──────── Input records ────────
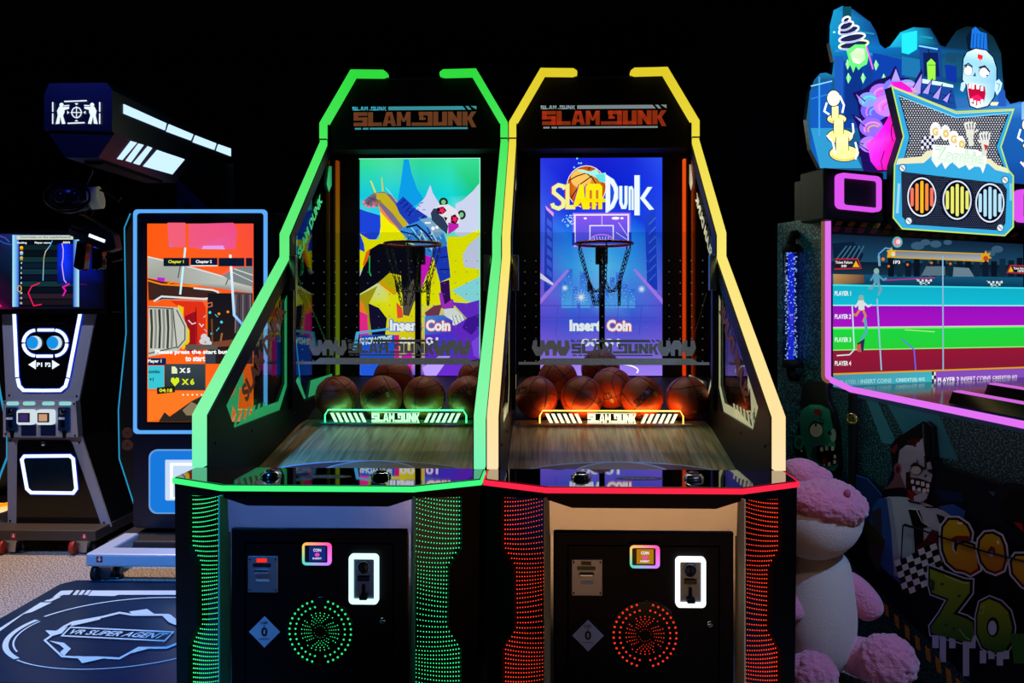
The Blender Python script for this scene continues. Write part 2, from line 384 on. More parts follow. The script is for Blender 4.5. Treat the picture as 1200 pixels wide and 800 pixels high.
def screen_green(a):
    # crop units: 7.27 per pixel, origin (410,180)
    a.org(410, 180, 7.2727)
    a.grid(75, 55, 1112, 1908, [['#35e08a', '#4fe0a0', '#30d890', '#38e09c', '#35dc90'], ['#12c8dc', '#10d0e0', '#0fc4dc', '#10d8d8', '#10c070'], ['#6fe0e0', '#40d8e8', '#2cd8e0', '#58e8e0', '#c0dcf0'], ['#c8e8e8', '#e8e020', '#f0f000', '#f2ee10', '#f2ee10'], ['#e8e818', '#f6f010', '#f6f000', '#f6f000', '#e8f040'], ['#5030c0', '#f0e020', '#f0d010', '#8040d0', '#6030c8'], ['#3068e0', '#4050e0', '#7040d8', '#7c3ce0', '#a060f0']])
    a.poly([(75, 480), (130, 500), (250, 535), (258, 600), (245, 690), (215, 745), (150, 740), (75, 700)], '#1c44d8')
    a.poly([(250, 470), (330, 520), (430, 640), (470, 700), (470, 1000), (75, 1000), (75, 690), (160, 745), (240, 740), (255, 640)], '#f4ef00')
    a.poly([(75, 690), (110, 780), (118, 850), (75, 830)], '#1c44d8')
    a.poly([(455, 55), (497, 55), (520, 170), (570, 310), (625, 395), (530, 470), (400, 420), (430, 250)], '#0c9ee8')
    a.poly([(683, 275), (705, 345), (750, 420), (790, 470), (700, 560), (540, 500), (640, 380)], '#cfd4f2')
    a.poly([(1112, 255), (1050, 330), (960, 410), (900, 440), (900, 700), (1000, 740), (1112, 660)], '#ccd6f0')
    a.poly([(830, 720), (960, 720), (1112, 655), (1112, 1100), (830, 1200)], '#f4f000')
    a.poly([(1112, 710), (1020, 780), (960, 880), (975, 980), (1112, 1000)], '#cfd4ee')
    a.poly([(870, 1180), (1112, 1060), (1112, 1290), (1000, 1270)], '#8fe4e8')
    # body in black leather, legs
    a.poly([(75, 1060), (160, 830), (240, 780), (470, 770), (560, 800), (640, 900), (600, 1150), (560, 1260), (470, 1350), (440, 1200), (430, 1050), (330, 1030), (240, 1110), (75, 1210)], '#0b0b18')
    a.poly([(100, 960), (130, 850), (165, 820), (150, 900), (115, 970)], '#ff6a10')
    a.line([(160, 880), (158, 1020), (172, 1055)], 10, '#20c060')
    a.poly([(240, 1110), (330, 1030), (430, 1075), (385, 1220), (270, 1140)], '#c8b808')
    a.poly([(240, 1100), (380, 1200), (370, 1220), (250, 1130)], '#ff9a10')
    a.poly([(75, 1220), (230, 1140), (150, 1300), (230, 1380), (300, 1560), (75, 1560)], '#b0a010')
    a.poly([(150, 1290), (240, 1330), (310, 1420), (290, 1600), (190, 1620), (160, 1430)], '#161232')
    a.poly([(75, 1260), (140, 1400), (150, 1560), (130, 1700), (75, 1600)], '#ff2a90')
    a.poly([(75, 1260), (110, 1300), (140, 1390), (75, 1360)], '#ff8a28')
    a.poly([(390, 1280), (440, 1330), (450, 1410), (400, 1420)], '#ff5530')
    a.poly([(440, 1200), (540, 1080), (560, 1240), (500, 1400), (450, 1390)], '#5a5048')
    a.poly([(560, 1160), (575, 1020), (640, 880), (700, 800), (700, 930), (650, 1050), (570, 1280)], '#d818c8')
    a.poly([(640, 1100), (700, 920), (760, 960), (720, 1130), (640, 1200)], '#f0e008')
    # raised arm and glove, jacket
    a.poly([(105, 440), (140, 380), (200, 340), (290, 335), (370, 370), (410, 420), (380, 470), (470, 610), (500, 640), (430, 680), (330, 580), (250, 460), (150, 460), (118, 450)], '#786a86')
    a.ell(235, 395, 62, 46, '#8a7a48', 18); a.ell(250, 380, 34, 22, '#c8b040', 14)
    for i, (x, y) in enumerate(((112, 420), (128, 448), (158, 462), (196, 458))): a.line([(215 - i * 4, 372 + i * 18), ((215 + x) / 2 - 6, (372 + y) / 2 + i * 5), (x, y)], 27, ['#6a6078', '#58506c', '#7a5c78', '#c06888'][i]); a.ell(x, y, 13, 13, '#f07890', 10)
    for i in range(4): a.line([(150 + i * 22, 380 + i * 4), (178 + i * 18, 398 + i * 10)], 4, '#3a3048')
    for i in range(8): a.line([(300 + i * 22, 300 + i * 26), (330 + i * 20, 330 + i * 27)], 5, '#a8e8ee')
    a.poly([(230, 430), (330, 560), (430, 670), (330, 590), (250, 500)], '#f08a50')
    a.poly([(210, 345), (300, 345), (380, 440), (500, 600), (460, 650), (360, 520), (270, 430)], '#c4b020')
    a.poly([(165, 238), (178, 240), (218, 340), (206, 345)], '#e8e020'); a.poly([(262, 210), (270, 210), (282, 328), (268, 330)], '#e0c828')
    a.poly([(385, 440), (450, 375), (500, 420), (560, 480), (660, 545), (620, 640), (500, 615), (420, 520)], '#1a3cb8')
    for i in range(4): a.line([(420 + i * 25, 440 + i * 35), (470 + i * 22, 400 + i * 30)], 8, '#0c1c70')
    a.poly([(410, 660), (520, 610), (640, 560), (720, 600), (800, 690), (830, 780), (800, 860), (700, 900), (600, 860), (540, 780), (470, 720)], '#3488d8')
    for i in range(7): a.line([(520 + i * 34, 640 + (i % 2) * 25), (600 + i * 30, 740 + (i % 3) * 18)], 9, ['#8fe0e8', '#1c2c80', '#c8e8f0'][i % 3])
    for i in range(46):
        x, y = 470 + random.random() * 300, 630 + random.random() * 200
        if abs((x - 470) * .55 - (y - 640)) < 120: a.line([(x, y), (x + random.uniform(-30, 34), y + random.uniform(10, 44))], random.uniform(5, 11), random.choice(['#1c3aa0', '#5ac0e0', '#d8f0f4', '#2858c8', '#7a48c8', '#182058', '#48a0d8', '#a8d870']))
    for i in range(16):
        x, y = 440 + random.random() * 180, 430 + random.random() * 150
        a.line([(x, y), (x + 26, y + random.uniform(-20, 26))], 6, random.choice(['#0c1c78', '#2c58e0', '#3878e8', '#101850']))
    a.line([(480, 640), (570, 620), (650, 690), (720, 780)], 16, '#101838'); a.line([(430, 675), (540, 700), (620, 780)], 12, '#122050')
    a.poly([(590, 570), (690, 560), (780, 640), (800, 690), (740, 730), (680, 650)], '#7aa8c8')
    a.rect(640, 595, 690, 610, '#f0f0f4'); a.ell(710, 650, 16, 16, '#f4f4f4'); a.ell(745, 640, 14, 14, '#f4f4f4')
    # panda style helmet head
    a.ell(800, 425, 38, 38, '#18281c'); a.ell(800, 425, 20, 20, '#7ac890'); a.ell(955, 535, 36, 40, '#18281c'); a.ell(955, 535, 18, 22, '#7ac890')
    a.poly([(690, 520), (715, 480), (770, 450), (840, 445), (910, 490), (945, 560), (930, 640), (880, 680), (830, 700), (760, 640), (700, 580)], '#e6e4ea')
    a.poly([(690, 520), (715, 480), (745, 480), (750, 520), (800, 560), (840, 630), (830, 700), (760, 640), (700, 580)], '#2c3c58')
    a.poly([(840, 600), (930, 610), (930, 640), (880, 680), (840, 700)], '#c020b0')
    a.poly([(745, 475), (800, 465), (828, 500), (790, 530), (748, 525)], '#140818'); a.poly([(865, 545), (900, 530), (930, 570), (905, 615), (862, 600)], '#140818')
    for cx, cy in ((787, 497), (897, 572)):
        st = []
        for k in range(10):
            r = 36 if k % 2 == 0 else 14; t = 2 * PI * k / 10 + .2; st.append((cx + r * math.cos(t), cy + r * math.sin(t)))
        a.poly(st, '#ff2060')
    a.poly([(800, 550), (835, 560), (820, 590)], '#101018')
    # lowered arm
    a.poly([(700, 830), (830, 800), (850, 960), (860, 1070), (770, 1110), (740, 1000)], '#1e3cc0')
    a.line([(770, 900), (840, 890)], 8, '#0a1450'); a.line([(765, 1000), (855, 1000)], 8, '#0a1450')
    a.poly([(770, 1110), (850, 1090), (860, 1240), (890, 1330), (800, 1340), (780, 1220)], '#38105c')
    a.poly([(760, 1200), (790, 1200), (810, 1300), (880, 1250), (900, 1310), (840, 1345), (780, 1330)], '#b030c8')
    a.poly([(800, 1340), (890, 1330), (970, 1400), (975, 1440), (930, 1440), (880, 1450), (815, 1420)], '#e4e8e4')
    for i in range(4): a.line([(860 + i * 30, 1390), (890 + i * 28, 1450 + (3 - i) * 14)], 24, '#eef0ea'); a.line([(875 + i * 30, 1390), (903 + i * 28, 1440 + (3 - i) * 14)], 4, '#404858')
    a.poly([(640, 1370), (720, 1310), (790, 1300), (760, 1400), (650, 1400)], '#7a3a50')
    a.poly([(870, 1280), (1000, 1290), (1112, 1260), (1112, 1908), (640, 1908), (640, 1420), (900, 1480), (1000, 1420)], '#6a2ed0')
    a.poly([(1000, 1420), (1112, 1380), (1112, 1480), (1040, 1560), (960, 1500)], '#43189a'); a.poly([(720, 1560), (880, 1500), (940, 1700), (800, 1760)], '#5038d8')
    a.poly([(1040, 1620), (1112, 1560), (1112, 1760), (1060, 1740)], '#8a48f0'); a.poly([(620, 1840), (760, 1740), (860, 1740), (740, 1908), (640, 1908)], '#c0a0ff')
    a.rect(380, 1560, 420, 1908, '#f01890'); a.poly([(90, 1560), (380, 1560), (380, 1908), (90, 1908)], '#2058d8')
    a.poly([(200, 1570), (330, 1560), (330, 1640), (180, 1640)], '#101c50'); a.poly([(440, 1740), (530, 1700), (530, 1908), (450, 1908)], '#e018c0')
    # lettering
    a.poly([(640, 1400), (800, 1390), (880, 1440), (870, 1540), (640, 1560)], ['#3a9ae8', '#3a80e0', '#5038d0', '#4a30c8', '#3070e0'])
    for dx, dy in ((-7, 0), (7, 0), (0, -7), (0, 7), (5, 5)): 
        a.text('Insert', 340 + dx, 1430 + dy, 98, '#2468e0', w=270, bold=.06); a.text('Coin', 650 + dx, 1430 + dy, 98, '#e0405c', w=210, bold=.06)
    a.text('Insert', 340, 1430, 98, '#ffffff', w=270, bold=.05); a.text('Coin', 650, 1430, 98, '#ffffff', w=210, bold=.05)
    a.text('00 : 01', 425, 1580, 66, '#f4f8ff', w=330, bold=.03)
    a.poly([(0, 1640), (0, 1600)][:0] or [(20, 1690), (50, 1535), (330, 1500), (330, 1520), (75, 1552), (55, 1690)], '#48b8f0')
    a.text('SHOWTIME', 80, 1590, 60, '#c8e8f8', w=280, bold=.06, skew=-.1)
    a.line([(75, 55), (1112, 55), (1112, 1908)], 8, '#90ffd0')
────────
──────── Input records ────────
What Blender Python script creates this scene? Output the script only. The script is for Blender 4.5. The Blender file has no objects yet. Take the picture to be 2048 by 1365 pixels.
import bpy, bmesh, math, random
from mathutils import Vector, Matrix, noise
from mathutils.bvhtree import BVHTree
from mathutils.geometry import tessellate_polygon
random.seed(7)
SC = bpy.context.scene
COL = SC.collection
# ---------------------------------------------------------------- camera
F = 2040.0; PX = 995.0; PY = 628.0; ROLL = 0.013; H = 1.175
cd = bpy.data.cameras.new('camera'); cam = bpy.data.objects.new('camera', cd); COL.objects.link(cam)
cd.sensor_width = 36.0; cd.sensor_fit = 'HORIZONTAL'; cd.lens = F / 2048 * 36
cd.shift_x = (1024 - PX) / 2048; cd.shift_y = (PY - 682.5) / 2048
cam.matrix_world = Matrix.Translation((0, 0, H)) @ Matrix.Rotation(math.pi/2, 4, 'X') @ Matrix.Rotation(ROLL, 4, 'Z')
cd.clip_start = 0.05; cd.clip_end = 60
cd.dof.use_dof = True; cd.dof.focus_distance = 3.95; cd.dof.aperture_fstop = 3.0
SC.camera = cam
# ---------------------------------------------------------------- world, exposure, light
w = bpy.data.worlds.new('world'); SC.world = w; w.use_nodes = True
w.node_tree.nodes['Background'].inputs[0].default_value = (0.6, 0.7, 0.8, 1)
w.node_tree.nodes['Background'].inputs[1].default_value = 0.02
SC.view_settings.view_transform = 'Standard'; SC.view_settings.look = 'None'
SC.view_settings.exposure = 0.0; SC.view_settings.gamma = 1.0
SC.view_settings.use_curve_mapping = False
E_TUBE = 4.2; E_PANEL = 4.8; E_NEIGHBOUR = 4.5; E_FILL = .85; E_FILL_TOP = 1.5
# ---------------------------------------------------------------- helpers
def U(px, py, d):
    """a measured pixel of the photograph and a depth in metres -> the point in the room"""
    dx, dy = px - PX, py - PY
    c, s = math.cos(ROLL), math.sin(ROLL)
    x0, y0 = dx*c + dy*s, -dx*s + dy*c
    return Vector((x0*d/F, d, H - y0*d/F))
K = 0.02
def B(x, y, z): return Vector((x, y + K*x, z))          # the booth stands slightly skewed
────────
[To do]:
From the records above, retype only the lines starting at the line that contains "What Blender Python" and ending at the line that contains "def B(x, y, z): return", both included.

[Result of the exercise]:
What Blender Python script creates this scene? Output the script only. The script is for Blender 4.5. The Blender file has no objects yet. Take the picture to be 2048 by 1365 pixels.
import bpy, bmesh, math, random
from mathutils import Vector, Matrix, noise
from mathutils.bvhtree import BVHTree
from mathutils.geometry import tessellate_polygon
random.seed(7)
SC = bpy.context.scene
COL = SC.collection
# ---------------------------------------------------------------- camera
F = 2040.0; PX = 995.0; PY = 628.0; ROLL = 0.013; H = 1.175
cd = bpy.data.cameras.new('camera'); cam = bpy.data.objects.new('camera', cd); COL.objects.link(cam)
cd.sensor_width = 36.0; cd.sensor_fit = 'HORIZONTAL'; cd.lens = F / 2048 * 36
cd.shift_x = (1024 - PX) / 2048; cd.shift_y = (PY - 682.5) / 2048
cam.matrix_world = Matrix.Translation((0, 0, H)) @ Matrix.Rotation(math.pi/2, 4, 'X') @ Matrix.Rotation(ROLL, 4, 'Z')
cd.clip_start = 0.05; cd.clip_end = 60
cd.dof.use_dof = True; cd.dof.focus_distance = 3.95; cd.dof.aperture_fstop = 3.0
SC.camera = cam
# ---------------------------------------------------------------- world, exposure, light
w = bpy.data.worlds.new('world'); SC.world = w; w.use_nodes = True
w.node_tree.nodes['Background'].inputs[0].default_value = (0.6, 0.7, 0.8, 1)
w.node_tree.nodes['Background'].inputs[1].default_value = 0.02
SC.view_settings.view_transform = 'Standard'; SC.view_settings.look = 'None'
SC.view_settings.exposure = 0.0; SC.view_settings.gamma = 1.0
SC.view_settings.use_curve_mapping = False
E_TUBE = 4.2; E_PANEL = 4.8; E_NEIGHBOUR = 4.5; E_FILL = .85; E_FILL_TOP = 1.5
# ---------------------------------------------------------------- helpers
def U(px, py, d):
    """a measured pixel of the photograph and a depth in metres -> the point in the room"""
    dx, dy = px - PX, py - PY
    c, s = math.cos(ROLL), math.sin(ROLL)
    x0, y0 = dx*c + dy*s, -dx*s + dy*c
    return Vector((x0*d/F, d, H - y0*d/F))
K = 0.02
def B(x, y, z): return Vector((x, y + K*x, z))          # the booth stands slightly skewed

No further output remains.